Your task is to locate every line holding the string "pixels" and to copy each of them.
────────────────────
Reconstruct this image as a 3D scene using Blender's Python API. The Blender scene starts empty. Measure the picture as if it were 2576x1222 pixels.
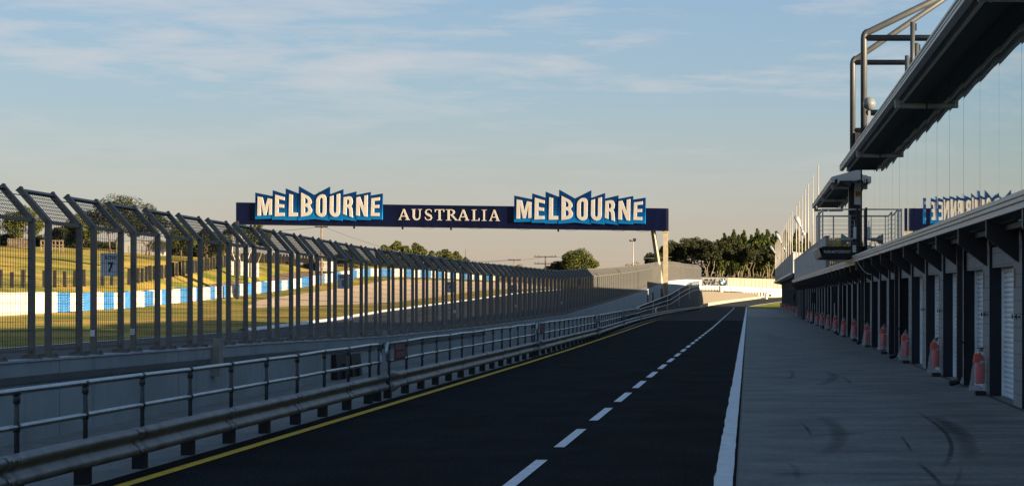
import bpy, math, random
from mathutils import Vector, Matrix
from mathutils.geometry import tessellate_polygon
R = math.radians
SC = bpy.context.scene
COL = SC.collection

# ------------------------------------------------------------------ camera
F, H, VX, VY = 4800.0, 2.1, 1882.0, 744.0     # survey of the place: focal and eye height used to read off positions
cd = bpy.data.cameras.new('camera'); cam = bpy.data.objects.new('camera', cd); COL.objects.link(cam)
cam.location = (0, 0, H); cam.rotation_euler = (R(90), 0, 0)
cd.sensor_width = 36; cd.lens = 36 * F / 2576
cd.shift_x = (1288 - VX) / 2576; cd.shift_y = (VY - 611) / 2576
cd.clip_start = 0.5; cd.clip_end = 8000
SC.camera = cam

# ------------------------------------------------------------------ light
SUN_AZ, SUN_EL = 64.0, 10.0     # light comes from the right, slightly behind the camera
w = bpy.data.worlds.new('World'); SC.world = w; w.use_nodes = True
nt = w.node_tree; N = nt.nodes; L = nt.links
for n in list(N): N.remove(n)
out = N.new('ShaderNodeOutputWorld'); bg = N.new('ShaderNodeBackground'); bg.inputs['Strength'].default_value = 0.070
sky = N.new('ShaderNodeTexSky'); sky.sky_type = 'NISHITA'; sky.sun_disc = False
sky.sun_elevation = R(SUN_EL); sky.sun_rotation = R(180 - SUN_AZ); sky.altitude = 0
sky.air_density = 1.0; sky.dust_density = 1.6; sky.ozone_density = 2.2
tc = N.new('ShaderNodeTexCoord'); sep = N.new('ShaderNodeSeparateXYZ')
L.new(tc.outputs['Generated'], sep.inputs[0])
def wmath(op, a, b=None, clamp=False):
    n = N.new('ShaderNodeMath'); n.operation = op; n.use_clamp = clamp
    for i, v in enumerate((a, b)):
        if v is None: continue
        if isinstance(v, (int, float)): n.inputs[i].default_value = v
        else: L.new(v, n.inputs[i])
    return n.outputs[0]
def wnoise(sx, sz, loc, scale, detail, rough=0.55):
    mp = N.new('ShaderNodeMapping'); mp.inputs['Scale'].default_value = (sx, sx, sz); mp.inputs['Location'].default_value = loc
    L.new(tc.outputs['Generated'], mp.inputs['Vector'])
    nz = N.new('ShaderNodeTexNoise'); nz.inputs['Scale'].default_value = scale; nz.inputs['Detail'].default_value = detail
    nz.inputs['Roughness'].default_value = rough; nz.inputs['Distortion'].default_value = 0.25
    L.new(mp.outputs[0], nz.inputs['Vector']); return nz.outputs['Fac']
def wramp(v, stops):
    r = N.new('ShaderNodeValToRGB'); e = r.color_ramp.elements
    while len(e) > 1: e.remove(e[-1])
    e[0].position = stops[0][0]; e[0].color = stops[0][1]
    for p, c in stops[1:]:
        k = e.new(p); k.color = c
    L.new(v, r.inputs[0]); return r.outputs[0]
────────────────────
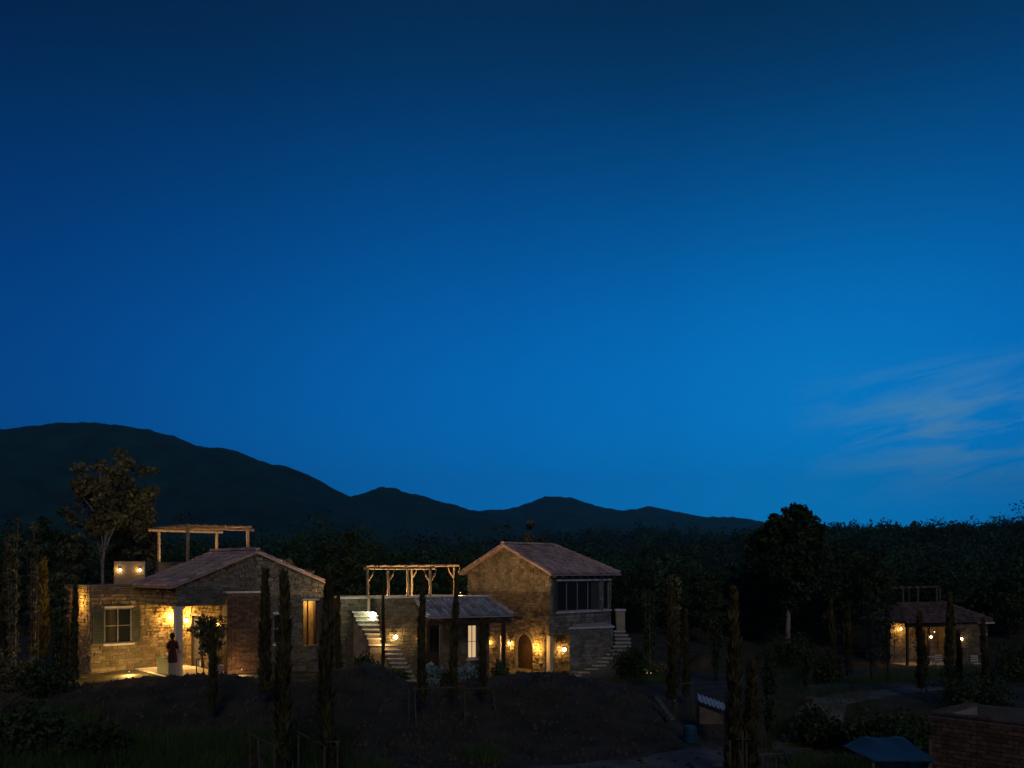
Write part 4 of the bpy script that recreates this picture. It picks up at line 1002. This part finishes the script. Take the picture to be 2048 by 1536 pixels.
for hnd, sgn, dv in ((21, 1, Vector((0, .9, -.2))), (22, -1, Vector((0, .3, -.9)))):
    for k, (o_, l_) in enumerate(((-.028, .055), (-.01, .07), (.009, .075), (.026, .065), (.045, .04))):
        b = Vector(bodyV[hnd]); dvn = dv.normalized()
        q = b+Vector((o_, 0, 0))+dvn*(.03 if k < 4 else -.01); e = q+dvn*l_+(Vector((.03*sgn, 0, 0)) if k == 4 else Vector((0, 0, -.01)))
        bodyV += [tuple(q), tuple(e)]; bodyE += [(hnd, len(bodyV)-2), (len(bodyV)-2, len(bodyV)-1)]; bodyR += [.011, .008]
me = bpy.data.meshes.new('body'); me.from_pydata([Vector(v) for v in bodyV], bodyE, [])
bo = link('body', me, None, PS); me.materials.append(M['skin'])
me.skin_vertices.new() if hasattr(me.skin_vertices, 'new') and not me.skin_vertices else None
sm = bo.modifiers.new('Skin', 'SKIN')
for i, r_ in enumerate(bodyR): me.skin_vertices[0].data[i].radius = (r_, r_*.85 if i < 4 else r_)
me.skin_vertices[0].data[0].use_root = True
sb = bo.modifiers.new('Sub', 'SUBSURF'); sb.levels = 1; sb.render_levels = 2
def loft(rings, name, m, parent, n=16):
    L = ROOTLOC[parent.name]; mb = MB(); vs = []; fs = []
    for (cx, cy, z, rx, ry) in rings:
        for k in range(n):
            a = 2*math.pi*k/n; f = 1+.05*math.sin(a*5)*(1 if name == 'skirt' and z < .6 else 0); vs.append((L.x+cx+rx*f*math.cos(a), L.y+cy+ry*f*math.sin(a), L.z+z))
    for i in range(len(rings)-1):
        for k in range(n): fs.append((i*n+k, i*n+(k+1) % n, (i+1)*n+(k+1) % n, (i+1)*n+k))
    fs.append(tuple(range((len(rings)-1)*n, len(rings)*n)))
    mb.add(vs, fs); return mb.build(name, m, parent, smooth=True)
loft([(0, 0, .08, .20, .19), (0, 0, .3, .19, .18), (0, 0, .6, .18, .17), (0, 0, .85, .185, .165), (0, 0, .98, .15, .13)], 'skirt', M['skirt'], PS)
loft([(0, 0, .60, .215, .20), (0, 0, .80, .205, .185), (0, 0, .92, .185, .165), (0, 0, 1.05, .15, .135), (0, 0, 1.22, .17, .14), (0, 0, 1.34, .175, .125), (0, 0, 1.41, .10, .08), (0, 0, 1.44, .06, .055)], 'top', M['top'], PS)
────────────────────
COMPLETE RESPONSE:
Reconstruct this image as a 3D scene using Blender's Python API. The Blender scene starts empty. Measure the picture as if it were 2576x1222 pixels.
Write part 4 of the bpy script that recreates this picture. It picks up at line 1002. This part finishes the script. Take the picture to be 2048 by 1536 pixels.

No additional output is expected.